Yasak olan her şey güzeldir.
Bütün yasaklı şeylerin cazibesiyle geliyorum sana.
Âdem’in yasak meyveye adım adım yaklaştığı gibi.
Oysa emir kat’îydi: “Yaklaşma!”
Bir ısırık cennetten kovulmaya yeter mi?
***
Yetti!
Dünyadaki sürgünlüğümüz Âdem’den beri devam ediyor. Bazılarımız sürgün edildiği dünyayı cennet haline getirmeyi başardılar.
Ya diğerleri?
Cennet Sürgünü, o diğerlerinin öykülerini sunuyor size. Her gün yanımızdan geçip giden ama dönüp bakmadığımız, içimizdeki insanların hikâyelerini. Dışlanan, ötekileştirilen, görmezden gelinen, sindirilen insanların hikâyelerini…
Kitaptan Alıntılar:
* Karşımda yaratılışın kusursuz bir örneği duruyordu. Ben bu kusursuzluğa kayıtsız kalsaydım şayet, bu güzelliği yaratanı inkâr etmiş olmaz mıydım?

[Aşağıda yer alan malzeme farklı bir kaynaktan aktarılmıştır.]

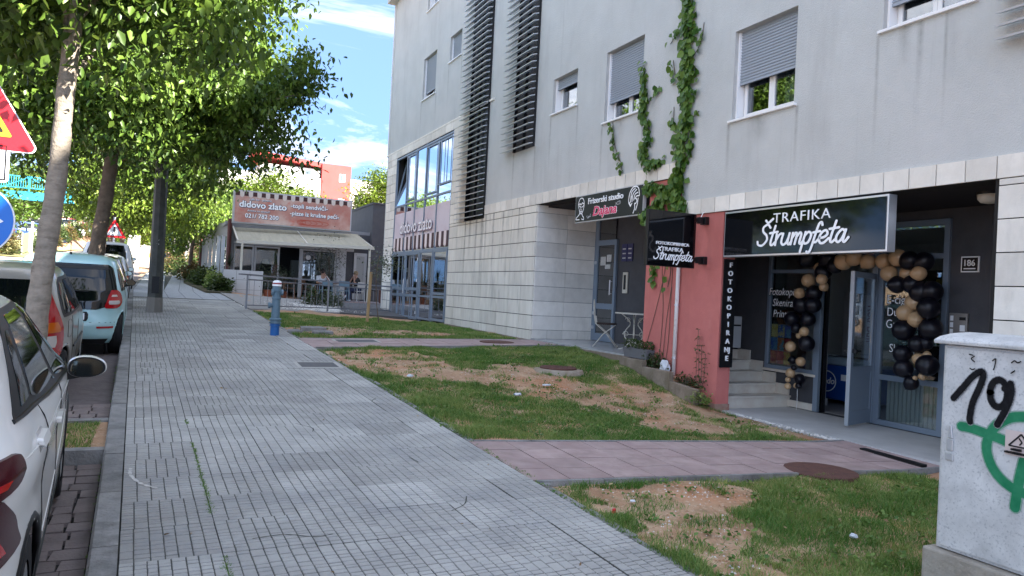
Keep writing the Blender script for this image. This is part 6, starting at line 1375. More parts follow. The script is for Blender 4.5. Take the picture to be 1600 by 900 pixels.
    def line(s, name, pts, r=.004, m_=None, side=-1, off=.0):
        """thin dark seam along (x, z) points of a side"""
        P = [s.pt(s.ax(p.x, p.y, side), p.y, off) for p in catmull([(a, b, 0) for a, b in pts], 5)]; return MB().tube(P, r, 6).build(name, m_ or SBK, s.t, local=True)
    def mirror(s, x, z, side, m_, w=.23, h_=.15):
        y = s.pt(s.ax(x, z, side), z).y; g = thing('m', None, None); bpy.data.objects.remove(g)
        c = Vector((x+.02, y+side*(w/2-.005), z+.06)); mb = MB(); n = 26; rings = []
        for d, k in ((-.045, .93), (-.02, 1.0), (.04, .93), (.09, .7), (.115, .3)):
            rings.append([(c.x+d, c.y+side*(w/2)*k*math.copysign(abs(math.cos(t))**.75, math.cos(t)), c.z+(h_/2)*k*(1.05 if math.sin(t) > 0 else .9)*math.copysign(abs(math.sin(t))**.8, math.sin(t))*(1-.22*(math.cos(t) > 0)*abs(math.cos(t)))) for t in [2*math.pi*i/n for i in range(n)]])
        for r_ in rings: mb.v.extend(r_)
        for j in range(len(rings)-1):
            for i in range(n): i2 = (i+1) % n; mb.f.append((j*n+i, j*n+i2, (j+1)*n+i2, (j+1)*n+i)); mb.m.append(0)
        mb.f.append(tuple(4*n+i for i in range(n))); mb.m.append(0); sh = mb.build('mirror_shell', m_, s.t, local=True, smooth=True)
        q = [(c.x-.046, c.y+(p[1]-c.y)*.98, c.z+(p[2]-c.z)*.98) for p in rings[0]]; MB().prism(q, (.01, 0, 0)).build('mirror_surround', TRIM, sh, local=True)
        q = [(c.x-.050, c.y+(p[1]-c.y)*.87, c.z+(p[2]-c.z)*.87) for p in rings[0]]; MB().prism(q, (.004, 0, 0)).build('mirror_glass', MIRG, sh, local=True)
        MB().bar((x+.04, y-side*.03, z+.0), (x+.04, y+side*.10, z+.03), .06, .05).build('mirror_arm', TRIM, s.t, local=True)
def groundz(x, y): return sz(y)-.175
# near white crossover, seen from behind on its kerb side
WP = carpaint('pearl_white_paint', (.80, .795, .765), 0, .25)
hd = math.atan2(1, -.06)   # heading: almost parallel to the kerb
def place(xr, yr, W, hd_): return Vector((xr, yr, 0))+Vector((math.cos(hd_+math.pi/2), math.sin(hd_+math.pi/2), 0))*(W/2)
p = place(-.352, 2.58, 1.76, hd); slp = .0
c1 = Car('parked_car', 'pearl white crossover parked nearest, its door mirror and smoked tail light in view', (p.x, p.y, -.045), hd, 4.18, 1.76, 1.54,
  [(.2, .06), (.35, .0), (.6, .0), (.75, .05), (.9, .10), (1.0, .16), (1.2, .36), (1.39, .55), (1.49, .72), (1.54, .9)], [(.2, 4.1), (.5, 4.18), (.7, 4.1), (.85, 3.9), (.95, 3.5), (1.02, 3.22), (1.2, 2.85), (1.39, 2.5), (1.49, 2.15), (1.54, 1.9)],
  [(.2, .80), (.3, .845), (.5, .865), (.62, .868), (.78, .862), (.90, .878), (.98, .876), (1.04, .855), (1.10, .815), (1.22, .765), (1.39, .685), (1.49, .61), (1.54, .53)], 6.0, WP, .96)
c1.t.rotation_euler = (0, -R(2.4), hd)
c1.archm = TRIM; c1.body((.78, 3.36), .325)
c1.xpatch('window_surround', TRIM, [(1.0, 2.55, 3.05), (1.055, 1.5, 3.0), (1.11, .66, 2.9), (1.2, .80, 2.74), (1.39, 1.16, 2.42), (1.45, 1.45, 2.25)], off=.003, nz=22, na=24)
c1.xpatch('rear_quarter_glass', CGL, [(1.135, .84, 1.06), (1.24, 1.0, 1.17), (1.34, 1.15, 1.27), (1.38, 1.24, 1.3)], off=.006)
c1.xpatch('rear_door_glass', CGL, [(1.065, 1.9, 1.93), (1.115, 1.11, 1.92), (1.24, 1.26, 1.90), (1.40, 1.42, 1.87), (1.425, 1.48, 1.86)], off=.0065, nz=18)
c1.xpatch('front_door_glass', CGL, [(1.02, 2.6, 2.92), (1.06, 2.04, 2.86), (1.2, 2.01, 2.66), (1.40, 1.98, 2.32), (1.425, 1.97, 2.22)], off=.0065, nz=18)
c1.line('belt_trim', [(.66, 1.112), (1.1, 1.09), (1.5, 1.058), (2.0, 1.03), (2.5, 1.003), (3.0, .985)], .010, TRIM)
c1.ypatch('rear_window', CGL, [(1.10, -.66, .66), (1.24, -.64, .64), (1.42, -.56, .56)], off=.004)
for zt_ in [[(.99, 1.00), (1.0, .7), (.99, .42), (.80, .40), (.55, .42), (.3, .44)]]: pass
c1.line('door_seam', [(1.16, 1.08), (1.12, .85), (1.13, .62), (1.22, .45), (1.24, .30)], .0035)
c1.line('door_seam', [(2.02, 1.03), (2.01, .8), (2.0, .5), (2.0, .3)], .0035)
c1.line('door_seam', [(2.96, .95), (2.95, .8), (2.93, .5), (2.9, .32)], .0035)
c1.line('body_crease', [(.5, 1.0), (1.3, .97), (2.2, .93), (3.2, .88)], .004, WP, off=-.001); c1.line('body_crease', [(1.25, .50), (2.0, .56), (2.9, .70)], .004, WP, off=-.001)
for x, zh in ((.80, 1.0), (1.68, .895)):
    c1.xpatch('handle_recess', mat('recess_shade', (.42, .42, .41), .3), [(zh-.045, x+.03, x+.16), (zh-.02, x, x+.19), (zh+.01, x, x+.19), (zh+.03, x+.03, x+.16)], off=.002, nz=6)  # flush patch on white paint; the recess shade is put into its grey
    c1.xpatch('door_handle', WP, [(zh-.018, x+.01, x+.19), (zh-.010, x, x+.20), (zh+.008, x, x+.20), (zh+.016, x+.01, x+.19)], off=.022, nz=5)
c1.mirror(2.66, .945, -1, WP, .215, .14)
# tail light: smoked wing on the flank, bright red inside
c1.patch('tail_light', DKRED, [(.92, 200, 222), (.94, 188, 237), (.97, 184, 242), (1.00, 183, 243.5), (1.03, 184, 242), (1.04, 190, 238)], off=.010, na=24)
c1.patch('tail_light', DKRED, [(.70, 200, 229), (.715, 198, 243.5), (.76, 196, 243), (.84, 192, 238), (.92, 188, 229)], off=.010, na=24)
c1.patch('lamp_core', REDL, [(.74, 204, 234), (.78, 202, 231), (.82, 200, 226)], off=.014, na=10); c1.patch('lamp_core', REDL, [(.955, 192, 230), (.975, 190, 233)], off=.014, na=12)
c1.ypatch('number_plate', SWH, [(.55, -.26, .26), (.66, -.26, .26)], off=.008)
c1.xpatch('sill_cladding', TRIM, [(.19, 1.15, 2.95), (.30, 1.15, 2.95)], off=.006, nz=4)
# beige people carrier
BG = carpaint('champagne_paint', (.40, .375, .33), .35, .32); hd2 = math.atan2(1, -.03); p = place(-.93, 9.05, 1.70, hd2)
c2 = Car('parked_car', 'champagne beige people carrier with tall teardrop tail lights behind the near trunk', (p.x, p.y, groundz(0, 9.2)), hd2, 3.93, 1.70, 1.66,
  [(.2, .08), (.35, .0), (.55, .0), (.62, .05), (.9, .06), (1.1, .13), (1.3, .22), (1.5, .36), (1.6, .47), (1.66, .6)], [(.2, 3.85), (.5, 3.93), (.7, 3.88), (.9, 3.6), (1.0, 3.3), (1.1, 3.05), (1.3, 2.7), (1.5, 2.3), (1.6, 2.0), (1.66, 1.8)],
  [(.2, .78), (.3, .825), (.5, .845), (.9, .85), (1.0, .835), (1.1, .81), (1.3, .75), (1.5, .685), (1.6, .63), (1.66, .55)], 4.6, BG, 1.0)
c2.t.rotation_euler = (0, -R(2.2), hd2); c2.t.scale = (1, 1, .90)
c2.body((.62, 3.10), .305)
c2.ypatch('rear_window', CGL, [(1.0, -.60, .60), (1.04, -.63, .63), (1.3, -.60, .60), (1.44, -.55, .55), (1.48, -.50, .50)], off=.005)
c2.xpatch('window_surround', TRIM, [(1.02, .55, 2.95), (1.1, .52, 2.85), (1.3, .58, 2.52), (1.46, .72, 2.2), (1.50, .85, 2.1)], off=.003)
c2.xpatch('quarter_glass', CGL, [(1.06, .60, .98), (1.3, .64, .99), (1.44, .76, 1.0)], off=.006); c2.xpatch('rear_door_glass', CGL, [(1.05, 1.06, 1.80), (1.3, 1.07, 1.78), (1.46, 1.1, 1.76)], off=.006); c2.xpatch('front_door_glass', CGL, [(1.05, 1.88, 2.80), (1.3, 1.87, 2.45), (1.46, 1.86, 2.2)], off=.006)
for sgn in (1, -1):
    A = (lambda a: a) if sgn > 0 else (lambda a: 360-a)
    c2.patch('tail_light', REDL, [(z, A(a), A(b)) for z, a, b in ((.50, 219, 224), (.55, 212, 231), (.65, 209, 236), (.80, 209, 237.5), (.95, 211, 236), (1.1, 214, 233), (1.25, 219, 230), (1.38, 224, 227.5))], off=.012, na=14)
    c2.patch('indicator', ORG, [(z, A(a), A(b)) for z, a, b in ((.86, 211, 231), (.92, 211, 231), (.98, 212, 228))], off=.016, na=8); c2.patch('reversing_lamp', CLR, [(z, A(a), A(b)) for z, a, b in ((.68, 211, 224), (.74, 210, 226), (.82, 210, 225))], off=.016, na=8)
c2.xpatch('fuel_flap', BG, [(.76, .72, .90), (.80, .70, .92), (.92, .70, .92), (.95, .72, .90)], off=.004, nz=6, side=-1)
c2.line('fuel_flap_seam', [(.70, .76), (.69, .86), (.70, .95), (.81, .97), (.93, .95), (.93, .85), (.92, .76), (.81, .745), (.70, .76)], .003)
c2.line('door_seam', [(1.02, 1.0), (1.03, .8), (1.12, .6), (1.16, .3)], .0035); c2.line('door_seam', [(1.84, 1.0), (1.84, .3)], .0035); c2.line('side_strip', [(1.2, .58), (1.8, .58), (2.6, .6)], .018, TRIM)
c2.ypatch('bumper_line', TRIM, [(.575, -.8, .8), (.585, -.8, .8)], nz=2, off=.002); c2.ypatch('number_plate', SWH, [(.68, -.26, .26), (.79, -.26, .26)], off=.008)
# pale blue hatchback
TB = carpaint('pale_aqua_paint', (.40, .64, .65), 0, .3); hd3 = math.atan2(1, -.03); p = place(-.555, 12.95, 1.64, hd3)
c3 = Car('parked_car', 'pale aqua small hatchback with black glass tailgate parked before the lamp post', (p.x, p.y, groundz(0, 13.1)), hd3, 3.6, 1.64, 1.54,
  [(.2, .06), (.3, .0), (.5, .0), (.62, .05), (.85, .08), (1.0, .14), (1.2, .27), (1.35, .38), (1.45, .48), (1.54, .62)], [(.2, 3.5), (.5, 3.6), (.75, 3.5), (.9, 3.3), (1.0, 3.0), (1.2, 2.7), (1.35, 2.35), (1.45, 2.1), (1.54, 1.85)],
  [(.2, .76), (.3, .80), (.5, .815), (.85, .82), (.95, .80), (1.05, .775), (1.2, .73), (1.35, .68), (1.45, .635), (1.54, .55)], 4.8, TB, .98)
c3.t.rotation_euler = (0, -R(2.2), hd3)
c3.body((.55, 3.0), .31)
c3.ypatch('tailgate_glass', CGL, [(.72, -.42, .42), (.735, -.50, .50), (.78, -.58, .58), (.86, -.66, .66), (1.0, -.69, .69), (1.2, -.655, .655), (1.36, -.61, .61), (1.41, -.54, .54)], off=.006, nz=16, na=24)
c3.ypatch('glass_reveal', BLACK, [(1.33, -.55, .55), (1.385, -.53, .53)], off=.009, nz=4)
for sgn in (1, -1):
    A = (lambda a: a) if sgn > 0 else (lambda a: 360-a); Z = ((.74, 203, 222), (.77, 201, 231), (.84, 203, 236.5), (.92, 206, 237), (.98, 210, 234), (1.02, 213, 228))
    c3.patch('tail_light', REDL, [(z, A(a), A(b)) for z, a, b in Z], off=.012, na=16); c3.patch('reversing_lamp', CLR, [(z, A(a), A(b)) for z, a, b in ((.80, 207, 226), (.83, 206, 229), (.86, 207, 226))], off=.016, na=8); c3.patch('reversing_lamp', CLR, [(z, A(a), A(b)) for z, a, b in ((.92, 211, 224), (.95, 213, 222))], off=.016, na=8)
c3.ypatch('rear_reflector', REDL, [(.435, -.66, -.44), (.465, -.66, -.44)], off=.008, nz=3); c3.ypatch('plate_recess', TRIM, [(.545, -.30, .30), (.56, -.32, .32), (.67, -.32, .32), (.685, -.30, .30)], off=.004, nz=5); c3.ypatch('number_plate', SWH, [(.565, -.27, .27), (.665, -.27, .27)], off=.009, nz=3)
c3.ypatch('bumper_seam', SBK, [(.52, -.78, .78), (.526, -.78, .78)], nz=2, off=.001, thick=False); c3.ypatch('lower_valance', TRIM, [(.19, -.55, .55), (.27, -.60, .60)], off=.005, nz=3)
text('badge', 'TWINGO', (0, 0, 0), (1, 0, 0), (0, 1, 0), .03, CLR, c3.t) if False else None
c3.xpatch('side_glass', CGL, [(1.0, .52, 2.75), (1.2, .58, 2.5), (1.34, .72, 2.25)], off=.005); c3.line('door_seam', [(.95, 1.0), (1.0, .6), (1.05, .3)], .0035); c3.mirror(2.55, .98, -1, BLACK, .18, .13)
wp_ = [c3.pt(c3.ay(q, .98+.02*(q < .1)), 1.0-.02*abs(q), .02) for q in (-.30, -.1, .1, .32)]; MB().tube(wp_, .010, 6).build('rear_wiper', BLACK, c3.t, local=True)
MB().tube([(.80, 0, 1.545), (.60, 0, 1.95)], [.006, .003], 6).build('aerial', BLACK, c3.t, local=True); MB().tube([(.85, 0, 1.53), (.78, 0, 1.56)], .02, 8).build('aerial_base', BLACK, c3.t, local=True)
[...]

O bütün günahlara girmeye değecek kadar güzel ve bu güzellik bir cehennem etmeyecek kadar masum!
* Ben ateş! Yakmakla yanmak arasındayım ve ben Âdem’in ısırdığı meyvedeki iz, Havva’nın yanağındaki yaşım. Değil mi ki ben kendi dumanında boğulanlardanım.
* Mademki bir gülüş bütün bir ömür ve yanakta açan o malum gamzeler bu ömrün en günahsız kısmı, öyleyse bir ceylan bakışı süslesin kalbimin tüm odalarını. Kalbimdeki aynalarda kendi güzelliğini görsün ve anlasın o gülüşe kayıtsız kalınamayacağını. Ben gamzesinde ömrümü astım, gülüşünde bahtımı. Bahtımın en onulmaz yarası, ömrümün en güzel tesadüfü. İzin ver tamamlansın kalbinde, bu cennet sürgünlüğü.